The mysterious effect is heightened by the consistency of interior detailing. The whole building is essentially a collection of executive suites, as the non-executive work of the Foundation is contracted out, through the medium of grants. Each office is done in the same rich palette of subdued natural materials. To the outsider, all the offices appear identical, and the activity of the occupants thus completely unintelligible. The visitor senses, however, that, to the initiate, the fine gradation of office location and sizes has a definite meaning; so that, seeing all, he knows he is excluded.

A final symbolic note is struck by the fact that almost all the metal trim in the building is brass; that is, one knows it is brass, but actually one thinks of it as solid gold, the ancient perquisite of priests and kings. The pervasiveness of gold elevates everything to the status of cult object. Telephones, filing cabinets, typewriter stands, door trim, stair rails, all appear to be of solid gold. Most striking of all are three golden brass doors that lie at the end of a precipitous descent into the basement.

If the building has acquired a symbolic life of its own, however, it is because the Ford Foundation gave its architects the freedom—and the money—to make the design a work of art. And if the result has the effect of picking out and over-emphasizing certain aspects of the Foundation’s organizational character, it is because the design has a tremendous symbolic power that no one could have anticipated before it was built. It is, perhaps, the most important contribution of this building that it demonstrates that a space only modern technology makes possible can command an almost archaic significance.
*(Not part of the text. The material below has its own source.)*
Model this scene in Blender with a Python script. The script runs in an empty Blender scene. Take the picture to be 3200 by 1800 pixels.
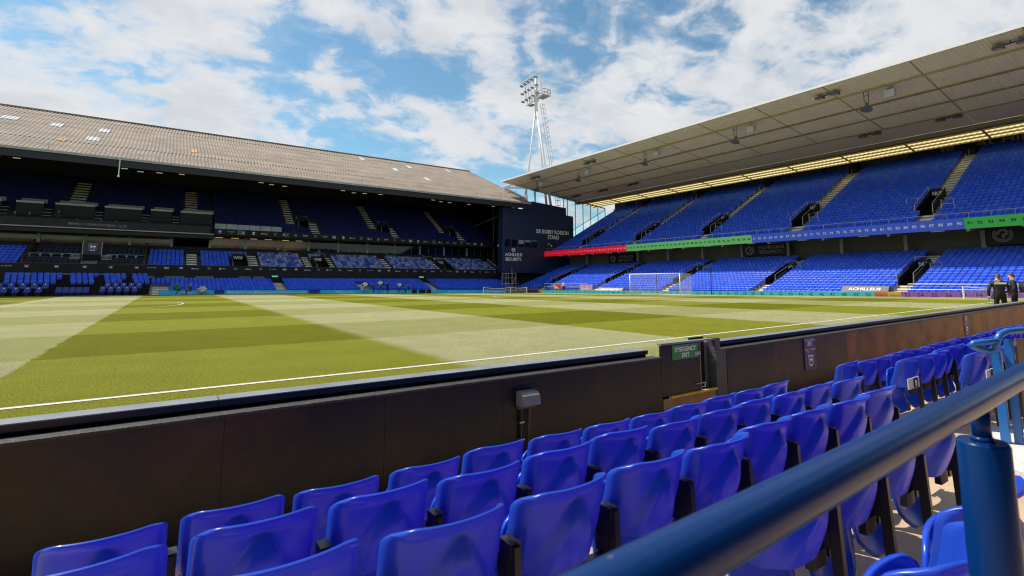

The experience of the court is also an important one. The design of landscape architect, Dan Kiley, has made it a real garden, and not just a collection of potted plants. In a time of rapidly increasing urbanization, growing densities, and a more and more frenetic pace of life, a garden court of this kind becomes an oasis of tranquility and a point of balance in an uncertain world.

Thus, the design of the Ford Foundation Building, although unique, is also suggestive, and it will be interesting to see if it will have an influence on other buildings. One certainly hopes it will.